Mulugeta Tafesse: Polémica personal

1 February - 24 March 2018

In the late 1970s, Tafesse completed his artistic training at the University School of Fine Arts and Design in Addis Ababa, Ethiopia. His teachers were Worku Goshu, Abdul Rahman Sherif, Wosene Kosrof, Feleke Armide and Zerihun Yetimgeta. Later, in the diaspora, he studied at the National Academy of Arts, University of Sofia, Bulgaria, where he obtained his Master of Arts (M.A.). He continued his postgraduate studies in painting, between 1992 and 1995, at the Higher Institute for Fine Arts (HISK) in Antwerp. Since then, he has been living in Belgium, though frequently visiting Addis Ababa, where he remains involved in his home country's contemporary art scene. In 2012 he received his PhD cum laude from the University of La Laguna in Tenerife.

 

Tafesse is an artist who produces a predominantly pictorial work. Captivated by visual culture, his ideas are reflections on modern and contemporary African art. In Polémica personal, you can see six works of medium and small format, of figures and portraits. His subjects could be both known and strange, or private, but also public. His works reflect an interest in the artistic tradition, although, nevertheless, they look contemporary because of the use of the media as the origin of the subjects.

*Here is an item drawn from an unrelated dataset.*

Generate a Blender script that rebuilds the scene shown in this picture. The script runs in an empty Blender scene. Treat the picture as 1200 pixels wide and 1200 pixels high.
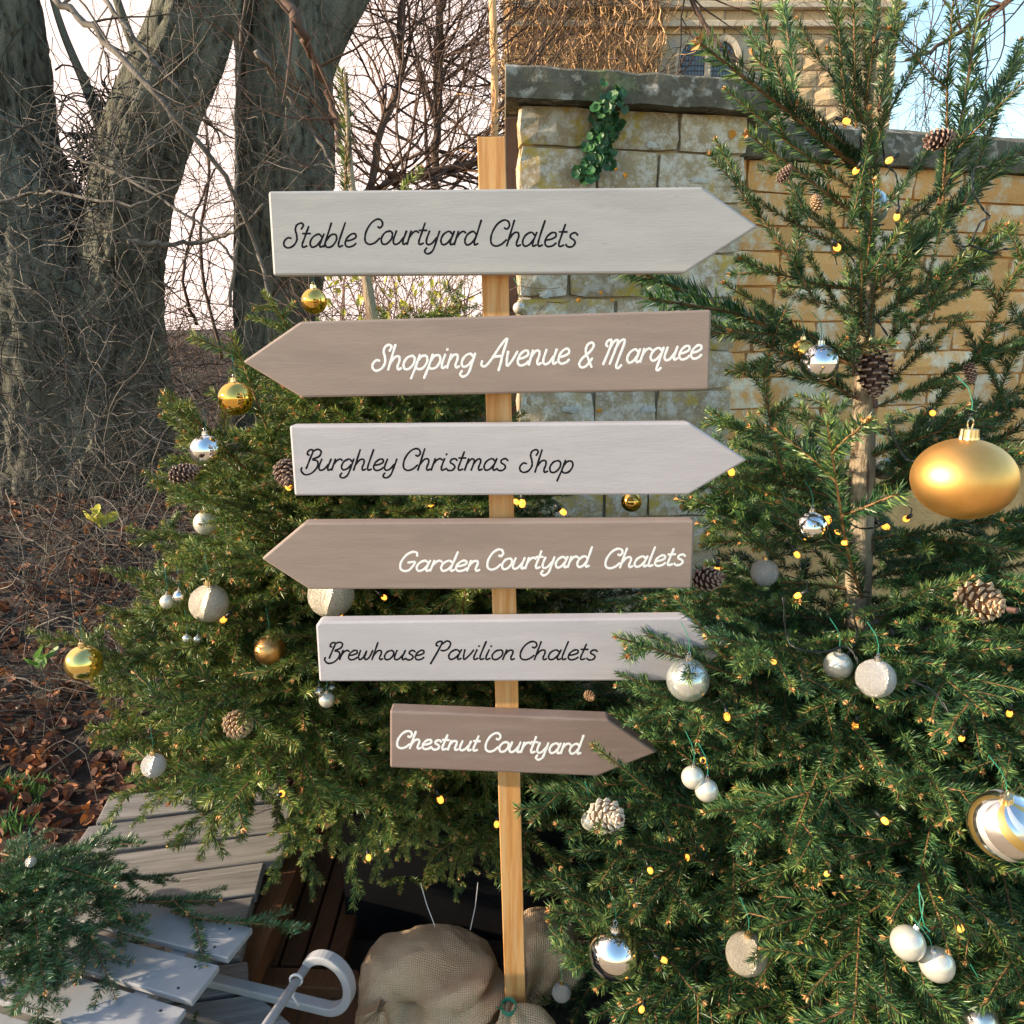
import bpy, bmesh, math, random
import numpy as np
from mathutils import Vector, Matrix, noise
random.seed(7); rng = np.random.default_rng(7)
S = bpy.context.scene
COL = S.collection
# ------------------------------------------------------------ camera
F = 942.0; PITCH = math.radians(12.8); EYE = 1.6
cam_d = bpy.data.cameras.new('camera'); cam = bpy.data.objects.new('camera', cam_d); COL.objects.link(cam)
cam.location = (0, 0, EYE); cam.rotation_euler = (math.pi/2 - PITCH, 0, 0)
cam_d.sensor_width = 36; cam_d.lens = F/1200*36; cam_d.clip_start = 0.05; cam_d.clip_end = 2000
S.camera = cam
# ------------------------------------------------------------ light
SUN_EL = math.radians(16); SUN_AZ = math.radians(-99)      # azimuth from +Y, clockwise positive
w = bpy.data.worlds.new('World'); S.world = w; w.use_nodes = True
nt = w.node_tree; bg = nt.nodes['Background']
sky = nt.nodes.new('ShaderNodeTexSky'); sky.sky_type = 'NISHITA'; sky.sun_disc = False
sky.sun_elevation = SUN_EL; sky.sun_rotation = SUN_AZ; sky.air_density = 1.5; sky.dust_density = .7; sky.ozone_density = 3.0
# thin bright cloud veil on the sunward (left) side of the sky
def wn(t, **k):
    n = nt.nodes.new(t)
    for a, b in k.items(): setattr(n, a, b)
    return n
wl = nt.links.new
tcw = wn('ShaderNodeTexCoord'); dotn = wn('ShaderNodeVectorMath', operation='DOT_PRODUCT'); dotn.inputs[1].default_value = (-.85, .52, 0)
wl(tcw.outputs['Generated'], dotn.inputs[0])
nzw = wn('ShaderNodeTexNoise'); nzw.inputs['Scale'].default_value = 2.2; nzw.inputs['Detail'].default_value = 6; wl(tcw.outputs['Generated'], nzw.inputs['Vector'])
ad = wn('ShaderNodeMath', operation='MULTIPLY_ADD'); ad.inputs[1].default_value = .35; wl(nzw.outputs['Fac'], ad.inputs[0]); wl(dotn.outputs['Value'], ad.inputs[2])
mr = wn('ShaderNodeMapRange', interpolation_type='SMOOTHSTEP'); mr.inputs[1].default_value = .30; mr.inputs[2].default_value = .80; wl(ad.outputs[0], mr.inputs[0])
mxw = wn('ShaderNodeMix', data_type='RGBA'); mxw.inputs[7].default_value = (4.3, 3.35, 3.0, 1)
wl(mr.outputs[0], mxw.inputs[0]); wl(sky.outputs[0], mxw.inputs[6]); wl(mxw.outputs[2], bg.inputs[0]); bg.inputs[1].default_value = 0.12
sd = bpy.data.lights.new('sun', 'SUN'); sd.energy = 3.3; sd.angle = math.radians(0.9); sd.color = (1.0, 0.80, 0.58)
sun = bpy.data.objects.new('sun', sd); COL.objects.link(sun)
sdir = Vector((math.sin(SUN_AZ)*math.cos(SUN_EL), math.cos(SUN_AZ)*math.cos(SUN_EL), math.sin(SUN_EL)))
sun.rotation_euler = sdir.to_track_quat('Z', 'Y').to_euler(); sun.location = sdir*20
S.view_settings.view_transform = 'Standard'; S.view_settings.look = 'None'; S.view_settings.gamma = 1
S.view_settings.exposure = 1.72
S.render.resolution_x = 1024; S.render.resolution_y = 1024
# ------------------------------------------------------------ projection helpers (points in the place seen along a ray)
CT, ST = math.cos(PITCH), math.sin(PITCH)
def ray(px, py):
    a = (px-600)/F; b = (600-py)/F
    return Vector((a, CT + b*ST, -ST + b*CT))
def P(px, py, Y):
    r = ray(px, py); t = Y/r.y; return Vector((r.x*t, Y, EYE + r.z*t))
def G(px, py, z):
    r = ray(px, py); t = (z-EYE)/r.z; return Vector((r.x*t, r.y*t, z))
def proj(pts):
    p = np.asarray(pts, float) - np.array([0, 0, EYE])
    d = p[:, 1]*CT - p[:, 2]*ST; u = p[:, 1]*ST + p[:, 2]*CT
    d = np.maximum(d, 1e-3)
    return 600 + F*p[:, 0]/d, 600 - F*u/d, d
# ------------------------------------------------------------ materials
def nd(nt, t, **kw):
    n = nt.nodes.new(t)
    for k, v in kw.items(): setattr(n, k, v)
    return n
def mat(name, c1, c2=None, scale=8, rough=0.7, bump=0.0, bscale=40, stretch=(1, 1, 1), metal=0.0, c3=None, s3=3, t3=(.55, .65),
        rand=0.0, spec=0.5, detail=6, ramp=(.35, .65), coat=0.0, sss=0, bdist=0.003, c4=None, s4=2, t4=(.6, .66), transl=0, nrough=.6):
    m = bpy.data.materials.new(name); m.use_nodes = True; t = m.node_tree; b = t.nodes['Principled BSDF']
    L = t.links.new
    tc = nd(t, 'ShaderNodeTexCoord'); mp = nd(t, 'ShaderNodeMapping'); mp.inputs['Scale'].default_value = stretch
    oi = nd(t, 'ShaderNodeObjectInfo')
    add = nd(t, 'ShaderNodeVectorMath', operation='MULTIPLY_ADD'); add.inputs[1].default_value = (1, 1, 1)
    cmb = nd(t, 'ShaderNodeMath', operation='MULTIPLY'); cmb.inputs[1].default_value = 37.0
    L(oi.outputs['Random'], cmb.inputs[0]); L(tc.outputs['Object'], add.inputs[0]); L(cmb.outputs[0], add.inputs[2]); L(add.outputs[0], mp.inputs[0])
    def nz(s, dt=detail, vec=mp.outputs[0]):
        n = nd(t, 'ShaderNodeTexNoise'); n.inputs['Scale'].default_value = s; n.inputs['Detail'].default_value = dt; n.inputs['Roughness'].default_value = nrough
        L(vec, n.inputs['Vector']); return n.outputs['Fac']
    def mixc(fac, a, c):
        x = nd(t, 'ShaderNodeMix', data_type='RGBA'); L(fac, x.inputs[0])
        if isinstance(a, tuple): x.inputs[6].default_value = (*a, 1)
        else: L(a, x.inputs[6])
        x.inputs[7].default_value = (*c, 1) if isinstance(c, tuple) else (0, 0, 0, 1)
        return x.outputs[2]
    def rng_(fac, lo, hi):
        r = nd(t, 'ShaderNodeMapRange'); r.inputs[1].default_value = lo; r.inputs[2].default_value = hi; L(fac, r.inputs[0]); return r.outputs[0]
    col = None
    if c2 is None: b.inputs['Base Color'].default_value = (*c1, 1)
    else:
        col = mixc(rng_(nz(scale), *ramp), c1, c2)
        if c3: col = mixc(rng_(nz(s3, 8), *t3), col, c3)
        if c4: col = mixc(rng_(nz(s4, 8), *t4), col, c4)
        if rand:
            h = nd(t, 'ShaderNodeHueSaturation'); r = nd(t, 'ShaderNodeMapRange'); r.inputs[3].default_value = 1-rand; r.inputs[4].default_value = 1+rand
            L(oi.outputs['Random'], r.inputs[0]); L(r.outputs[0], h.inputs['Value']); L(col, h.inputs['Color']); col = h.outputs[0]
        L(col, b.inputs['Base Color'])
    b.inputs['Roughness'].default_value = rough; b.inputs['Metallic'].default_value = metal
    b.inputs['Specular IOR Level'].default_value = spec
    b.inputs['Coat Weight'].default_value = coat
    if sss: b.inputs['Subsurface Weight'].default_value = sss
    if bump:
        bp = nd(t, 'ShaderNodeBump'); bp.inputs['Strength'].default_value = bump; bp.inputs['Distance'].default_value = bdist
        L(nz(bscale, 8), bp.inputs['Height']); L(bp.outputs[0], b.inputs['Normal'])
    if transl:
        tr = nd(t, 'ShaderNodeBsdfTranslucent'); ms = nd(t, 'ShaderNodeMixShader'); ms.inputs[0].default_value = transl
        if col is not None: L(col, tr.inputs[0])
        else: tr.inputs[0].default_value = (*c1, 1)
        L(b.outputs[0], ms.inputs[1]); L(tr.outputs[0], ms.inputs[2]); L(ms.outputs[0], t.nodes['Material Output'].inputs[0])
    return m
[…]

He uses "his" images, those of the telephone, and reorganizes them according to his interests and aesthetic propensity. His subjects usually inhabit cafeterias or other public spaces. At other times, he tends to reinterpret his older paintings, redrawing, again and again, exhaustively.

 

Closely related to his activity as an artist is his research work on East African art. In his essay Ethiopian Modern Art he narrates the historical art scene of Addis Ababa, the place of its modernist pioneers. His book Towards African Mimesis: Regarding East Africa's Art Scene Now deepens this vision, and explores the new art of the African Diaspora.